I was fascinated to read an op piece by one of the small band of Economists for Free Trade (previously “for Brexit”) that attempted to lay waste to the UK government’s views on the economic impact of Brexit.

What was fascinating was not the fact that a small number of economists happen to have different views on the future that awaits the UK in a number of different scenarios. Is was the fact that they seem willing (despite 2 years after the vote having been shown to ignore the basic facts of economics and consistently the worst at forecasting the impact of the vote) to press ahead with shouting down those saying that Brexit has no clothes on.

Firstly, Mr Blake criticises the treasury for assuming serious damage to the economy due to what he describes as illegal Non-Tariff Barriers. These NTB’s however do not need to be “formally” imposed. The mere fact that there is a set of regulations and bodies that regulates the same forms a barrier to those outwith. For example, the entire UK aviation supply chain for services is dependent on being regulated by EASA. If the UK falls out of the EU without agreement (as many such Brexiteers indeed wish) and does not immediately ensure that the UK aviation industry is regulated by EASA (and their feared ECJ, of course), then this forms a (perfectly legal) NTB. Blake is either willfully or accidentally ignoring this fact. This is but one of hundreds of example of regulated industries which are dependent on such close ties to the EU. The UK aviation and auto industry can simply forget their current service and supply contracts if such agreement is not reached. As he admits himself, 80% of the UK economy is service-based, and therefore dependent on being regulated in such a way that allows such services to continue to be provided.

For his second “coup de grace”, Blake then raises the comparison with Switzerland and their mere 0.12% cost of friction in trading with the EU due to border costs. As with partner in crime Dan Hannan, he ignores the fact that the Swiss friction is minimised due to presence of 126 bilateral agreements, membership of EFTA and of course Shengen. If the UK falls out of the EU without a deal, then those border costs will not be anywhere near as low as he claims (without reference, btw, so impossible to fact check).

He then goes on to criticise the EU single market on a number of counts. Firstly saying that language is a barrier that means it’s not as “unified” in impact as it should be. True, however companies can and do sell across such boundaries as they need it worth doing. So product and service value and volumes impacts the likelihood of companies to bother doing so. There are plenty of examples of cross border mergers and acquisitions in many industries (from FMCG to telecomms) to deal with the very cultural and language barriers he speaks of. I met one cloud technology company just a few weeks ago who have grown their own capacity in 6 main European countries organically to deliver their core services across these boundaries — and have outgrown similar UK companies due to their willingness to reach across perceived language barriers. It’s UK companies and culture that needs to change for growth, not the EU.

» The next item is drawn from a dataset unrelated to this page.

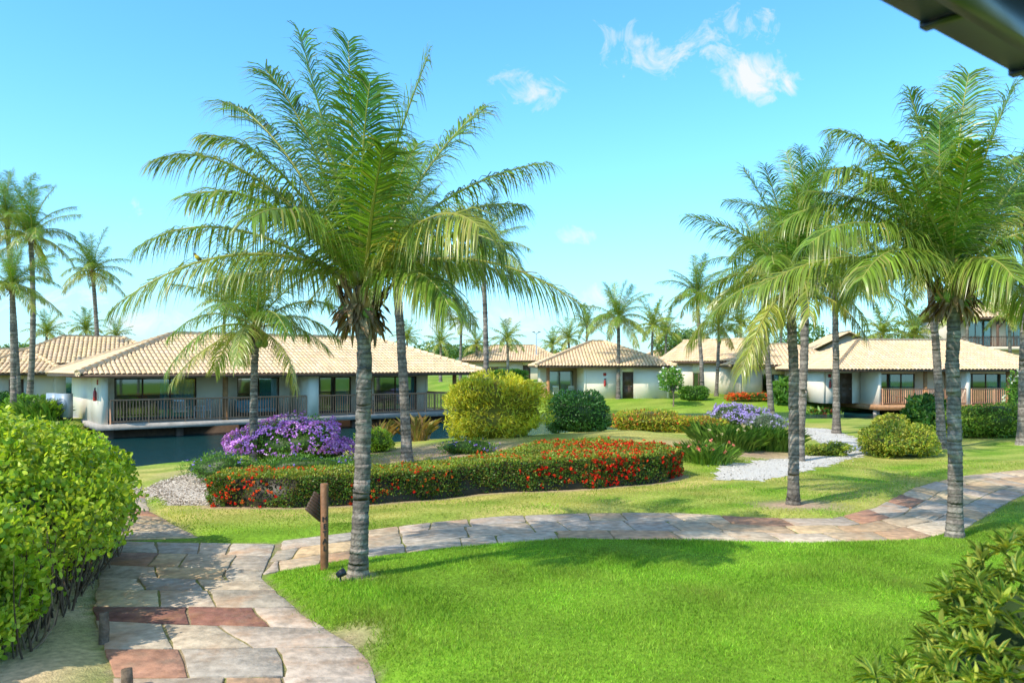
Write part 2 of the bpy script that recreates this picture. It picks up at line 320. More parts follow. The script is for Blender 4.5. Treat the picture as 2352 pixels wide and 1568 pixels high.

He also maintains the lie that there are protectionist 20% tariffs on food and manufactured goods into the EU, ignoring all the existing successful EU trade deals and special tariff discounts (particularly for developing countries) that reduce such barriers to 0% in some cases, and on average less than 4.5%.

He does of course repeat the fact that the EU has not established a well integrated FTA for services as it has for goods. Of course he forgets the fact that continued European integration is part of that very alignment necessary to improve the trade in services in a frictionless way. Why he ignores that fact is best left to the imagination perhaps.

Finally he goes on to quote Australia’s performance post liberalisation. Of course, he insists on ignoring the fact that he is comparing an era for Australia that had limited trade deals in place, with a UK on the verge of leaving one of the largest Free Trade Areas in the world, with a highly integrated supply and service chain.

Leaving the EU is going to hurt. How badly depends on what happens next. Economists continuing to ignore the facts of trade gravity theory or misleading through judicious ignoring of the facts of existing deals within and outwith the EU do nothing to help mitigate the damage.